The web is a boom town right now, but boom towns go bust, or at least many of the shops in a boom town do. In this case, the founders of Posterous actually struck gold—they have cash and cushy jobs at Twitter—but their users have gone bust.

This is why the team here at ReadyMadeWeb is so careful about the services we recommend to clients. When evaluate web-based applications and services, we look for both long-term business viability and ease of data export. We only want to recommend long-term solutions to our clients and we never want their data to be held hostage or left stranded. suggest a few great guidelines to make sure your content is actually yours:

Own your domain name. If you want to post content, anything more substantial than cat pictures, things you may want to come back to in the future, you should own your domain name. It’s cheap and ensures that your links won’t have to change even if you need to move to a new platform. Then, once posted on your own space, you can share links to Twitter & co.

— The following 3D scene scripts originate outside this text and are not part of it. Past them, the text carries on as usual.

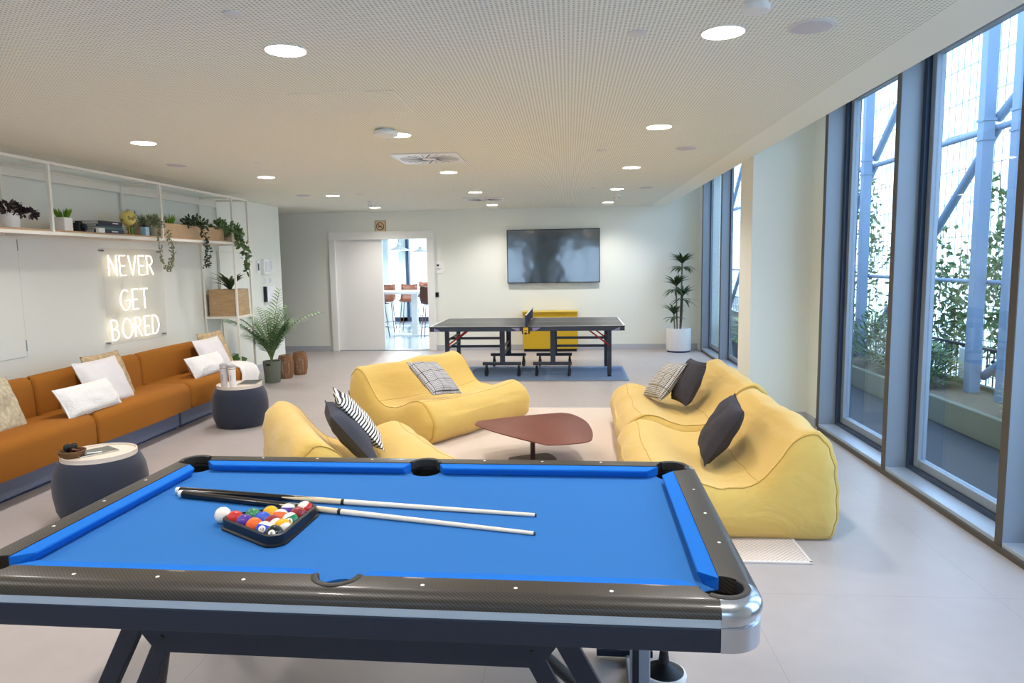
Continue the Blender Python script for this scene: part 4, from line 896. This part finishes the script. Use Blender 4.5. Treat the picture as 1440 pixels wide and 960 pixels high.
t = thing('control_panel', 'white wall control box with a dark left side, lowest on the wall end', 'panel', (XL, 11.2, 1.2)); MB().box(0, .05, -.17, .17, -.125, .125).build('housing', M('panel_white'), t, smooth=0, bevel=.004); MB().box(0, .052, -.20, -.17, -.125, .125).build('side_cover', dark, t, smooth=0)
# flush access panels
pe = M('panel_edge', '#c9cdc8', .6)
def flush(y0, y1, z0, z1, label):
    t = thing('access_panel', label, 'panel', (XL, (y0+y1)/2, (z0+z1)/2)); a, c_ = (y1-y0)/2, (z1-z0)/2
    MB().box(0, .006, -a, a, -c_, c_).build('panel_leaf', wallm, t, smooth=0, bevel=.002)
    MB().box(0, .0035, -a-.006, a+.006, -c_-.006, c_+.006).build('frame_gap', pe, t, smooth=0); 
    for z in (c_*.82, -c_*.82): MB().box(.002, .009, a-.003, a+.006, z-.05, z+.05).build('hinge', M('hinge_grey', '#8a8f90', .5), t, smooth=0)
flush(4.2, 5.95, .87, 1.97, 'large flush wall panel at the left picture edge'); flush(9.55, 10.45, .86, 1.86, 'flush wall panel seen behind the shelf tower')

# ------------------------------------------------------------ neon sign
t = thing('neon_sign', 'clear panel sign with glowing letters reading NEVER GET BORED', 'sign', (XL, 7.58, 1.35))
ac = bpy.data.materials.new('clear_acrylic'); ac.use_nodes = True; N = ac.node_tree.nodes; K = ac.node_tree.links; N.remove(N['Principled BSDF'])
tr = N.new('ShaderNodeBsdfTransparent'); tr.inputs[0].default_value = (.985, .985, .98, 1); df = N.new('ShaderNodeBsdfPrincipled'); df.inputs['Base Color'].default_value = lin('#cfc8b8'); df.inputs['Roughness'].default_value = .15
mx = N.new('ShaderNodeMixShader'); mx.inputs[0].default_value = .07; K.new(tr.outputs[0], mx.inputs[1]); K.new(df.outputs[0], mx.inputs[2]); K.new(mx.outputs[0], N['Material Output'].inputs[0])
MB().box(.035, .041, -.545, .545, -.515, .515).build('acrylic_panel', ac, t, smooth=0)
neon = M('neon_tube', '#fff4e4', .4, emit='#ffeedd', estr=1.7)
for sy in (-1, 1):
    for sz in (-1, 1): MB().lathe([(.011, 0), (.011, .048)], 16, (0, 0, 0), Matrix.Translation((0, sy*.52, sz*.49)) @ Matrix.Rotation(pi/2, 4, 'Y')).build('standoff', M('standoff_grey', '#8c8f92', .3, .6), t)
def el(cx, cy, rx, ry, a0, a1, n=16): return [(cx+rx*cos(R(a0+(a1-a0)*k/n)), cy+ry*sin(R(a0+(a1-a0)*k/n))) for k in range(n+1)]
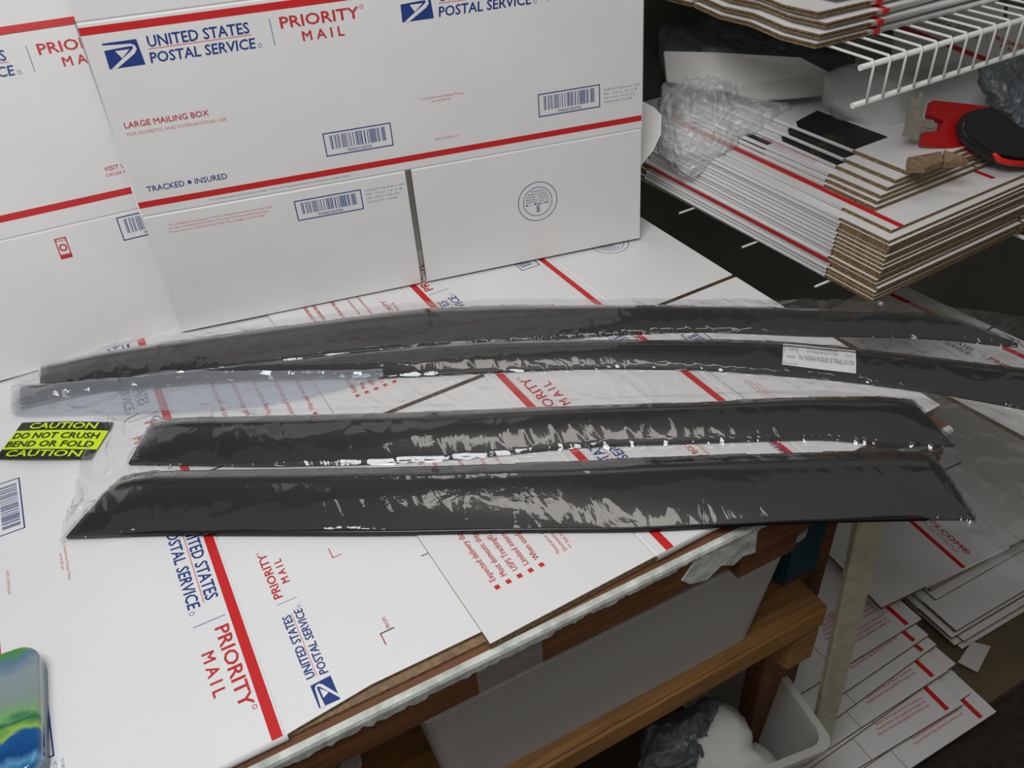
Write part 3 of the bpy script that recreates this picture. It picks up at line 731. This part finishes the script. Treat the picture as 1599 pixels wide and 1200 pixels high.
# ------------------------------------------------------------------ crumpled things at the back of the shelf
def blob(name, poly, d0, d1, m_, label, cat, amp=.012, fr=18, seed=0, n=44):
    """crumpled closed lump: pixel outline gives its extent, depth runs d0..d1"""
    cx = sum(p[0] for p in poly)/len(poly); cy = sum(p[1] for p in poly)/len(poly)
    bm = bmesh.new(); N_ = n; rows = []
    import bisect
    ang = [(math.atan2(p[1]-cy, p[0]-cx), math.hypot(p[0]-cx, p[1]-cy)) for p in poly]; ang.sort()
    def rad(a):
        for i in range(len(ang)):
            a0, r0_ = ang[i]; a1, r1_ = ang[(i+1) % len(ang)]
            if i == len(ang)-1: a1 += 2*math.pi
            aa = a if a >= ang[0][0] else a+2*math.pi
            if a0 <= aa <= a1: return r0_+(r1_-r0_)*(aa-a0)/(a1-a0+1e-9)
        return ang[0][1]
    M_ = n//2
    for j in range(M_+1):
        ph = math.pi*j/M_; row = []
        for i in range(N_):
            a = -math.pi+2*math.pi*i/N_; k = math.sin(ph)**.6
            x = cx+rad(a)*k*math.cos(a); y = cy+rad(a)*k*math.sin(a)
            dd = (d0+d1)/2-(d1-d0)/2*math.cos(ph)
            p = atd(x, y, dd); q = p*fr; nn = noise.noise_vector(q+Vector((seed, 0, 0)))+.5*noise.noise_vector(q*2.7)
            if n > 100:
                nn += -up*0+(-fw)*.9*(1-abs(noise.noise(q*2.2))*3)**2*.6+(-fw)*.5*(1-abs(noise.noise(q*4.5+Vector((3, 1, 7))))*3)
            row.append(bm.verts.new(p+nn*amp*max(k+.1, .7)))
        rows.append(row)
    for j in range(M_):
        for i in range(N_):
            f = bm.faces.new((rows[j][i], rows[j][(i+1) % N_], rows[j+1][(i+1) % N_], rows[j+1][i])); f.smooth = True
    bmesh.ops.remove_doubles(bm, verts=bm.verts[:], dist=.0003); bmesh.ops.recalc_face_normals(bm, faces=bm.faces[:])
    return tag(mk(name, bm, m_), label, cat)
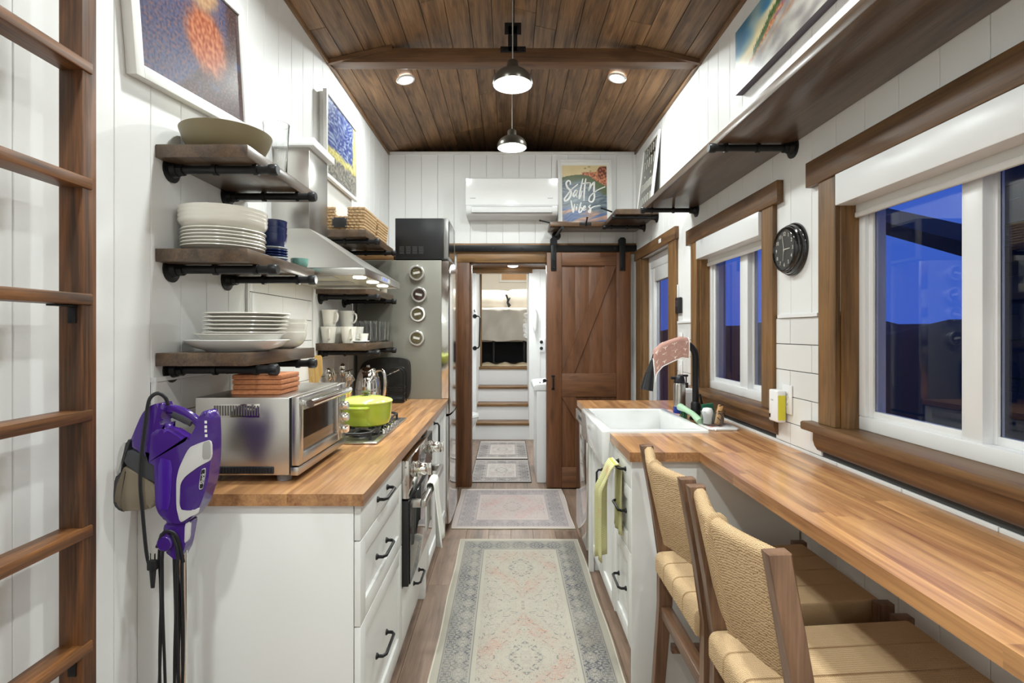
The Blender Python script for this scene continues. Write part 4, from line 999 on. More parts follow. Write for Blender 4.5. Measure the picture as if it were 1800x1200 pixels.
# ================================================================ VACUUM
PUR = mat('purple_gloss', rgb((64, 33, 118)), .15, coat=.5); GRY = mat('vac_grey', (.05, .05, .055), .4); SLV = mat('vac_silver', (.62, .61, .60), .3, .2)
SMK = mat('smoked_clear', rgb((150, 138, 120)), .15, trans=.35, ior=1.2, var=.2, vscale=12)
YV = 1.36
def vp(px, py, Y=None):
    Y = YV if Y is None else Y; return ((px-CX)/FX*Y, H-(py-CY)/FX*Y)
def vz(x, y): return (200+x/4.285, 680+y/4.285)   # crop coordinates of the study zoom
def vpoly(pts): return soft([vp(*vz(*p)) for p in pts], 2 if len(pts) > 5 else 1, .16)
vc = thing('stick_vacuum', (-.86, YV, 0), 'purple corded stick vacuum hanging against the worktop end with its cord wound below', 'vacuum cleaner')
bo_ = MB()
bo_.prism(vpoly([(355,296),(440,305),(575,390),(605,400),(625,345),(655,290),(690,180),(735,165),(765,200),(772,380),(770,540),(750,700),(690,880),(610,985),(545,1005),(410,990),(372,900),(360,860),(350,530),(280,500),(300,400)]), 'y', YV-.045, YV+.045, bev=.012, seg=3)
bo_.prism(vpoly([(368,112),(300,140),(250,200),(150,440),(280,505),(340,520),(400,400),(430,310),(395,290),(385,230),(420,150),(410,115)]), 'y', YV-.040, YV+.040, bev=.012, seg=3)
bo_.build('motor_body', PUR, vc, smooth=60)
def vt3(pts, y, r, **k): return MB().tube(cm([(vp(*vz(*p))[0], y, vp(*vz(*p))[1]) for p in pts]), r, 12, **k)
vt3([(400,165),(470,172),(560,208),(630,258),(655,290)], YV, .0125).build('handle', PUR, vc)
vt3([(450,200),(520,232),(590,268)], YV-.002, .0115).build('handle_grip', GRY, vc)
MB().prism(vpoly([(150,450),(350,530),(355,720),(270,660),(110,560)]), 'y', YV-.040, YV+.040, bev=.006).build('dust_cup_collar', GRY, vc)
MB().prism(vpoly([(108,565),(270,665),(358,725),(365,865),(300,905),(90,915),(50,870),(60,760)]), 'y', YV-.040, YV+.040, bev=.014, seg=3).build('dust_cup', SMK, vc, smooth=60)
MB().prism(vpoly([(140,385),(165,385),(110,560),(60,780),(75,900),(130,918),(90,918),(40,880),(38,780),(50,655),(90,650),(100,560)]), 'y', YV-.035, YV+.035, bev=.003).build('cup_lid', GRY, vc)
MB().prism(vpoly([(95,415),(145,390),(100,560),(85,655),(48,655),(65,500)]), 'y', YV-.030, YV+.030, bev=.004).build('latch_plate', SLV, vc)
MB().prism(vpoly([(610,440),(690,405),(778,378),(782,530),(690,575),(600,640),(548,690),(540,905),(640,905),(690,880),(680,925),(620,950),(560,990),(545,985),(520,880),(520,680),(540,590)]), 'y', YV-.049, YV-.040, bev=.002).build('side_trim', SLV, vc)
MB().prism(vpoly([(715,400),(775,385),(775,520),(712,528)]), 'y', YV-.051, YV-.045, bev=.0015).build('release_button', mat('vac_button', (.35, .34, .33), .3), vc)
MB().prism(vpoly([(385,510),(495,540),(470,900),(380,900)]), 'y', YV-.048, YV-.044, bev=.001).build('side_inset', mat('purple_deep', rgb((66, 28, 140)), .2, coat=.4), vc)
bd_ = MB().prism(vpoly([(705,600),(735,588),(735,640),(715,745),(690,750),(688,720)]), 'y', YV-.050, YV-.044, bev=.001).build('badge', SLV, vc)
MB().prism(vpoly([(706,606),(733,594),(731,650),(718,735),(694,742),(697,690)]), 'y', YV-.0512, YV-.0500).build('badge_panel', BLKP, bd_, smooth=0)
def text(s, name, m, parent, loc, size, rot, ext=.0003, sx=1):
    c_ = bpy.data.curves.new(name, 'FONT'); c_.body = s; c_.size = size; c_.extrude = ext; c_.align_x = 'CENTER'; c_.align_y = 'CENTER'
    o_ = bpy.data.objects.new('tmp_text', c_); COL.objects.link(o_); dg = bpy.context.evaluated_depsgraph_get(); dg.update()
    me = bpy.data.meshes.new_from_object(o_.evaluated_get(dg)); bpy.data.objects.remove(o_)
    me.transform(Matrix.Diagonal((sx, 1, 1, 1))); me.materials.clear(); me.materials.append(m)
    o2 = bpy.data.objects.new(name, me); COL.objects.link(o2); o2.parent = parent; o2.location = Vector(loc)-wloc(parent); o2.rotation_euler = rot; return o2
bc = vp(*vz(717, 668)); text('Shark', 'lettering', LABW, bd_, (bc[0], YV-.0518, bc[1]), .0125, (PI/2, -1.45, 0))
for k, (a, b) in enumerate(((735, 250), (735, 285), (735, 315), (738, 350))):
    q = vp(*vz(a, b)); MB().box(q[0]-.003, YV-.0465, q[1]-.004, q[0]+.003, YV-.0445, q[1]+.003).build('marking', LABW, vc, smooth=0)
MB().prism(vpoly([(405,995),(610,985),(600,1020),(570,1190),(520,1300),(400,1200)]), 'y', YV-.035, YV+.03, bev=.006).build('neck', PUR, vc)
MB().prism(vpoly([(570,1010),(608,990),(600,1120),(565,1160)]), 'y', YV-.037, YV-.02, bev=.002).build('neck_trim', SLV, vc)
q = vp(*vz(430, 1150)); MB().lathe([(.0001, -.052), (.017, -.052), (.020, -.048), (.020, -.03)], (q[0], YV, q[1]), 20, 'y').build('cord_hook', PUR, vc)
MB().prism(vpoly([(385,1080),(440,1060),(468,1100),(465,1160),(395,1160)]), 'y', YV-.046, YV-.034, bev=.003).build('hook_arm', PUR, vc)
xp_ = vp(318, 950)[0]
MB().cyl((xp_, YV, .03), (xp_, YV, .93), .0165, n=20).build('wand', CHROME, vc)
MB().box(xp_-.12, YV-.09, .002, xp_+.12, YV+.03, .055, bev=.015, seg=3).build('floor_head', PUR, vc)
crd = MB(); q0 = vp(*vz(430, 1150))
for k, dx in enumerate((-.030, -.022, -.012, .012, .020, .028, .034)):
    xt = q0[0]+.008+dx*.9; yo = YV-.030-.006*(k % 3)
    pts = [(q0[0]+.01+dx*.2, yo, q0[1]+.025)]+[(xt+.004*math.sin(k*2+t_*6), yo, q0[1]-.02-t_*(q0[1]-.20)) for t_ in [i/9 for i in range(10)]]
    crd.tube(cm(pts, 3), .0042, 6)
crd.tube(cm([(q0[0]-.02, YV-.045, q0[1]-.01), (q0[0]-.0, YV-.05, q0[1]+.03), (q0[0]+.03, YV-.045, q0[1]+.02), (q0[0]+.045, YV-.035, q0[1]-.05)]), .0042, 6)
crd.tube(cm([(vp(*vz(*p))[0], y_, vp(*vz(*p))[1]) for p, y_ in (((430,130), YV-.02), ((420,75), YV-.03), ((380,40), YV-.04), ((340,60), YV-.05), ((318,120), YV-.055), ((300,300), YV-.062), ((280,500), YV-.065), ((272,700), YV-.065), ((285,900), YV-.062), ((310,1190), YV-.06), ((330,1300), YV-.058))]), .005, 8)
crd.build('power_cord', mat('cord_black', (.012, .012, .014), .45), vc)
pq = vp(283, 985); pl = MB().box(pq[0]-.012, YV-.07, pq[1]-.01, pq[0]+.012, YV-.048, pq[1]+.016, bev=.004).cyl((pq[0], YV-.058, pq[1]-.055), (pq[0], YV-.058, pq[1]-.008), .005, .009, n=10)
pl = pl.build('plug', BLKP, vc)
for dx in (-.006, .006): MB().box(pq[0]+dx-.0008, YV-.063, pq[1]+.016, pq[0]+dx+.0008, YV-.056, pq[1]+.032).build('prong', CHROME, pl, smooth=0)

vc.scale = (1, .55, 1)
# ================================================================ RIGHT WORKTOP, SINK, CABINETS
wr_t = thing('worktop', (.9, 2.0, .88), 'butcher block worktop round the sink that narrows into the long desk under the windows', 'worktop')
SY0, SY1, SXF, SXB = 2.38, 3.060, .428, .905
butcher(wr_t, .465, SXB+.013, SY1+.001, 3.527, .883, CT, seed=14)
butcher(wr_t, .465, SXB+.013, 2.0, SY0-.001, .883, CT, seed=15)
butcher(wr_t, SXB+.0135, XR-.008, 2.0, 3.527, .883, CT, seed=16)
butcher(wr_t, .731, XR-.008, .20, 1.9995, .883, CT, seed=17)
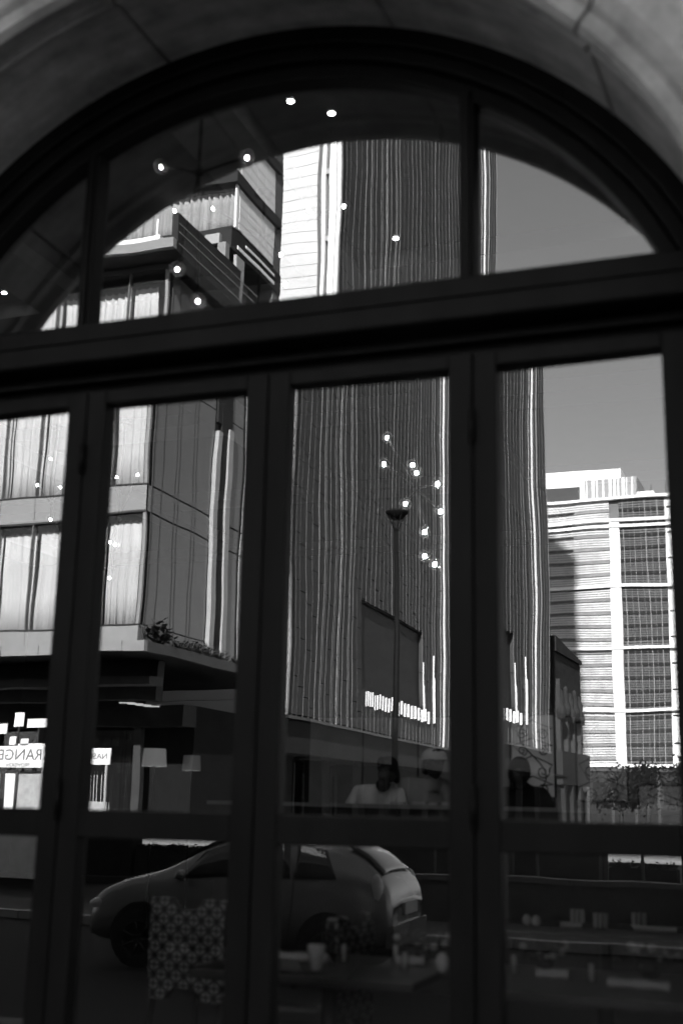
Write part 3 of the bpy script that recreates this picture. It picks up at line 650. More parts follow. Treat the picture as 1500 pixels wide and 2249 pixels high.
# upper curtained boxes
UX = -17.66
Bx('upper_slab', DARKC, cbld, -50, UX + .02, 36.4, 41, 19.2, 20.05); Bx('slab_edge', SHADE, cbld, -18.6, UX - .35, 36.2, 36.39, 19.35, 19.75)
Bx('balcony_edge', WHITE, cbld, UX + .03, UX + .06, 36.9, 40.3, 19.36, 19.5); Bx('balcony_edge', WHITE, cbld, UX + .03, UX + .06, 37.6, 40.3, 19.72, 19.82)
for lv, (za, zb) in enumerate(((20.15, 21.9), (22.35, 24.3))):
    Bx('upper_core', MATS['dim_room'], cbld, -50, UX - .6, 37.4, 41, za - .1, zb + .1)
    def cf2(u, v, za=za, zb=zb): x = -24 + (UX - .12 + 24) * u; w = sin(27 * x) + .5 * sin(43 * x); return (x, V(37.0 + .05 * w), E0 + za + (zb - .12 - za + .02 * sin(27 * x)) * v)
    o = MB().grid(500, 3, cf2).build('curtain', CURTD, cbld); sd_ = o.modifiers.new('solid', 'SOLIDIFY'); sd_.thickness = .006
    for j in range(5): Bx('window_pane', WPANE, cbld, UX - .05 - (j + 1) * 1.3, UX - .1 - j * 1.3, 36.72, 36.74, za, zb)
    Bx('corner_post', WHITE, cbld, UX - .08, UX, 36.74, 36.95, za, zb)
    for k in range(4): Bx('side_panel', mat('reflection_pale_panel', .80, .12, .9, var=.06), cbld, UX - .06, UX, 37.05 + k * .8, 37.05 + k * .8 + .78, za + .04, zb - .05)  # pale base colour stands in for sunlit white mirrored in the glass
    for k in range(1, 5): Bx('side_rail', SHADE, cbld, UX + .001, UX + .006, 37.05, 40.25, za + k * (zb - za) / 5, za + k * (zb - za) / 5 + .008)
    Bx('slab_band', DARKC, cbld, -50, UX + .1, 36.5, 40.6, zb, zb + .43)
Bx('end_wall', mat('end_wall_grey', .09, .6, .3), cbld, -22, UX - .02, 40.35, 41, 4.4, 26)
# podium below the canopy
Bx('podium_wall', mat('podium_stone', .035, .7, .2, var=.2), cbld, -50, -17.9, 33.8, 34.2, 2.9, 4.10); Bx('podium_step', mat('podium_band', .08, .7, .2), cbld, -50, -17.7, 33.0, 33.78, 3.3, 3.55)
Bx('podium_core', mat('podium_dark', .008, .8, .1), cbld, -50, -17.9, 36.5, 41, -1.33, 2.9); Bx('podium_lintel', DARKC, cbld, -50, -17.8, 35.5, 36.4, 2.2, 2.88)
for i in range(8):
    Bx('podium_column', mat('pale_column', .03, .6, .3), cbld, -19.6 - i * 2.6, -19.35 - i * 2.6, 35.6, 35.85, -1.33, 2.2)
for i in range(6): Bx('shopfront_glass', WPANE, cbld, -22.2 - i * 2.6, -19.7 - i * 2.6, 36.3, 36.32, -1.33, 2.1)
for i in range(9): Bx('canopy_light', mat('canopy_light_strip', .6, emit=.35, var=0), cbld, -19.5 + .12 * i, -18.9 + .1 * i, 34.3 + .35 * i, 34.34 + .35 * i, 2.82, 2.86)
def plant(name, label, cat, x, Y, z, h, w, n, leafl, m, gp=None):
    t = thing(name, label, cat, (x, V(Y), z), gp); r = random.Random(int(abs(x) * 77) + n)
    s_ = MB(); l = MB()
    for i in range(n):
        a = r.uniform(0, 6.28); el = r.uniform(.25, 1.45); L = h * r.uniform(.6, 1.0)
        p0 = Vector((x + r.uniform(-.04, .04), V(Y), z)); d = Vector((cos(a) * cos(el) * w / h, sin(a) * cos(el) * w / h, sin(el)))
        p1 = p0 + d * L; s_.tube([p0, p1], [.012, .004], 4)
        for q in range(5):
            c = p0 + d * L * r.uniform(.4, 1.0); a2 = r.uniform(0, 6.28); u = Vector((cos(a2), sin(a2), r.uniform(-.3, .8))) * leafl; v_ = Vector((-sin(a2), cos(a2), .2)) * leafl * .28
            b = len(l.v); l.v += [tuple(c), tuple(c + u * .5 + v_), tuple(c + u), tuple(c + u * .5 - v_)]; l.f.append((b, b + 1, b + 2, b + 3))
    s_.build('stem', m, t); l.build('foliage', m, t); return t
LEAF = mat('foliage', .035, .6, .3, var=.4, scale=6)
plant('spiky_plant', 'spiky palm-like plant at the corner of the canopy roof garden', 'plant', -17.35, 32.6, E0 + 4.4, .75, .5, 60, .22, LEAF)
for i, (yq, hh) in enumerate(((34.0, .35), (34.7, .45), (35.4, .55), (36.1, .5), (37.0, .4), (38.4, .35))):
    plant('roof_shrub', ['small low shrub nearest the corner on the canopy roof', 'second low shrub on the canopy roof edge', 'tallest shrub on the canopy roof edge', 'broad shrub before the upright fins', 'shrub at the foot of the upright fins', 'farthest shrub on the canopy roof'][i], 'shrub', -17.35, yq, E0 + 4.4, hh, .5, 40, .1, LEAF, 'shrubs on the canopy roof')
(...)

Use services that have open APIs. If you post content on a host that has no content export policy, then you are basically throwing that effort into a black hole. The instant that they shut down, you might lose it all.

Use these concepts for anything of importance that you do online. There are rumors that Google might one day shut Google Reader down, do you have your feeds exported as an OPML file? Do you periodically download your email using IMAP from your web mail service? Do you have your calendar and contacts synced to a local machine?

I couldn’t agree more with these three recommendations. In fact, I think I’m going to go download an OPML file of my Google Reader feeds.